— Begin —

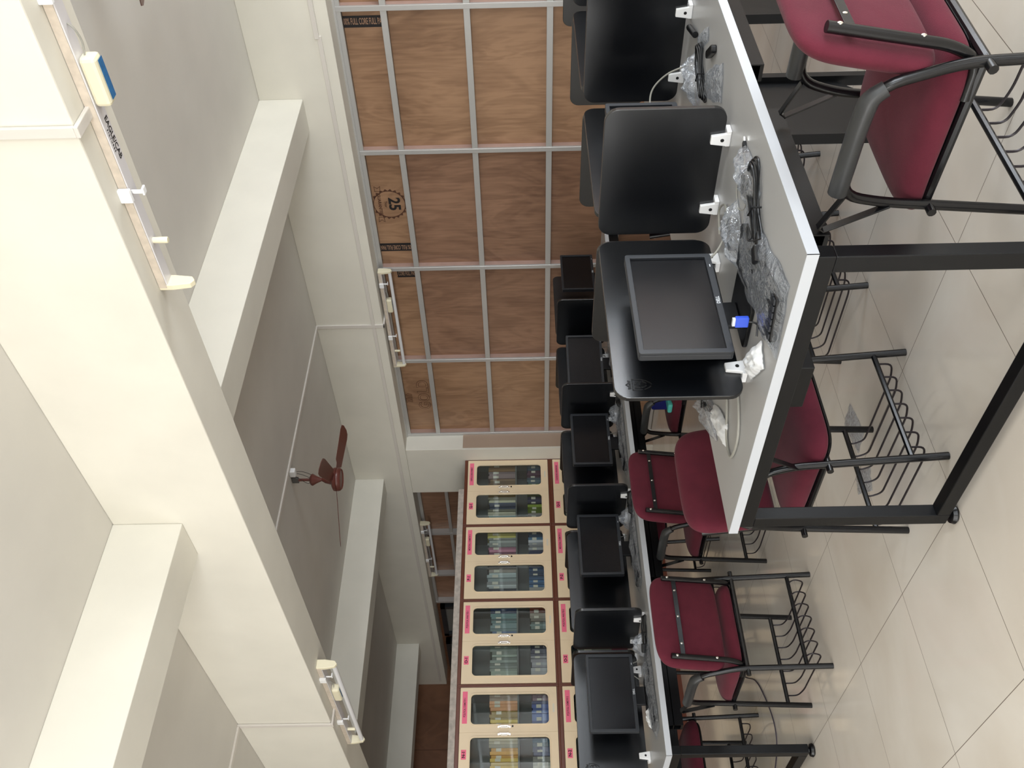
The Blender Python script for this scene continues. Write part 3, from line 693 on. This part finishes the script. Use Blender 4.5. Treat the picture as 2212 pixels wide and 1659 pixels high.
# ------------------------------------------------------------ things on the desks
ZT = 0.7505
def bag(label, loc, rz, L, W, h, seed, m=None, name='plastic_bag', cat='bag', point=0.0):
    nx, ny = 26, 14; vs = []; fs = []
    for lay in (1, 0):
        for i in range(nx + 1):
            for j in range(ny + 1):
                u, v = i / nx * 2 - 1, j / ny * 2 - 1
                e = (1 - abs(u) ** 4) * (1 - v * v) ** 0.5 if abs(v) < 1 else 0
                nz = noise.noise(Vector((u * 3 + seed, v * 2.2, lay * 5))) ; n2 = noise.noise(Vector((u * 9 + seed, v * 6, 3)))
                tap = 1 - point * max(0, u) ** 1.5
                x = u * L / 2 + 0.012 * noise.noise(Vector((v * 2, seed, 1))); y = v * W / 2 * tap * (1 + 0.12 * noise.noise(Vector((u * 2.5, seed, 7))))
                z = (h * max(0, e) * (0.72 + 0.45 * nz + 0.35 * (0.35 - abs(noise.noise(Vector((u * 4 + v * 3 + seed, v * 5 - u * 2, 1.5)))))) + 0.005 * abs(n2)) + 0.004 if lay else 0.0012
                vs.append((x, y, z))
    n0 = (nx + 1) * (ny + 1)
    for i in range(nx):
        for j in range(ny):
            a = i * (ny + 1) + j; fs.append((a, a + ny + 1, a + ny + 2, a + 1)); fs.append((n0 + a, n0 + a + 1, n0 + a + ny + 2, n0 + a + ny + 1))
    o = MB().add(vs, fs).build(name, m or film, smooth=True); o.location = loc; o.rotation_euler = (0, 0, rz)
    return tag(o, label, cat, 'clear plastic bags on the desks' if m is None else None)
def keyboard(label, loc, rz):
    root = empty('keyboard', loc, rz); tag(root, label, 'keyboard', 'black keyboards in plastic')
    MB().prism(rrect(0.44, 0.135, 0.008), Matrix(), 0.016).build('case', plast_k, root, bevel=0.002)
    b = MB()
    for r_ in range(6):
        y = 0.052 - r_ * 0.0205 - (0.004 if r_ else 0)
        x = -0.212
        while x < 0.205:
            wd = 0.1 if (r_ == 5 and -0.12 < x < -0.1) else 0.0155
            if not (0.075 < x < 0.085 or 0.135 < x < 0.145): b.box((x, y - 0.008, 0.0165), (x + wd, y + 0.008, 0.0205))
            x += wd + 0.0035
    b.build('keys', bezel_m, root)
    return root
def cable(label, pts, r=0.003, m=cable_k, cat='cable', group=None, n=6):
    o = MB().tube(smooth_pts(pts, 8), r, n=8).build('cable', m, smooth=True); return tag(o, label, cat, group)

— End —

Exercise instructions: Every line of text is to be repeated exactly; pictures are left out.

Exercise solution:
The Blender Python script for this scene continues. Write part 3, from line 693 on. This part finishes the script. Use Blender 4.5. Treat the picture as 2212 pixels wide and 1659 pixels high.
# ------------------------------------------------------------ things on the desks
ZT = 0.7505
def bag(label, loc, rz, L, W, h, seed, m=None, name='plastic_bag', cat='bag', point=0.0):
    nx, ny = 26, 14; vs = []; fs = []
    for lay in (1, 0):
        for i in range(nx + 1):
            for j in range(ny + 1):
                u, v = i / nx * 2 - 1, j / ny * 2 - 1
                e = (1 - abs(u) ** 4) * (1 - v * v) ** 0.5 if abs(v) < 1 else 0
                nz = noise.noise(Vector((u * 3 + seed, v * 2.2, lay * 5))) ; n2 = noise.noise(Vector((u * 9 + seed, v * 6, 3)))
                tap = 1 - point * max(0, u) ** 1.5
                x = u * L / 2 + 0.012 * noise.noise(Vector((v * 2, seed, 1))); y = v * W / 2 * tap * (1 + 0.12 * noise.noise(Vector((u * 2.5, seed, 7))))
                z = (h * max(0, e) * (0.72 + 0.45 * nz + 0.35 * (0.35 - abs(noise.noise(Vector((u * 4 + v * 3 + seed, v * 5 - u * 2, 1.5)))))) + 0.005 * abs(n2)) + 0.004 if lay else 0.0012
                vs.append((x, y, z))
    n0 = (nx + 1) * (ny + 1)
    for i in range(nx):
        for j in range(ny):
            a = i * (ny + 1) + j; fs.append((a, a + ny + 1, a + ny + 2, a + 1)); fs.append((n0 + a, n0 + a + 1, n0 + a + ny + 2, n0 + a + ny + 1))
    o = MB().add(vs, fs).build(name, m or film, smooth=True); o.location = loc; o.rotation_euler = (0, 0, rz)
    return tag(o, label, cat, 'clear plastic bags on the desks' if m is None else None)
def keyboard(label, loc, rz):
    root = empty('keyboard', loc, rz); tag(root, label, 'keyboard', 'black keyboards in plastic')
    MB().prism(rrect(0.44, 0.135, 0.008), Matrix(), 0.016).build('case', plast_k, root, bevel=0.002)
    b = MB()
    for r_ in range(6):
        y = 0.052 - r_ * 0.0205 - (0.004 if r_ else 0)
        x = -0.212
        while x < 0.205:
            wd = 0.1 if (r_ == 5 and -0.12 < x < -0.1) else 0.0155
            if not (0.075 < x < 0.085 or 0.135 < x < 0.145): b.box((x, y - 0.008, 0.0165), (x + wd, y + 0.008, 0.0205))
            x += wd + 0.0035
    b.build('keys', bezel_m, root)
    return root
def cable(label, pts, r=0.003, m=cable_k, cat='cable', group=None, n=6):
    o = MB().tube(smooth_pts(pts, 8), r, n=8).build('cable', m, smooth=True); return tag(o, label, cat, group)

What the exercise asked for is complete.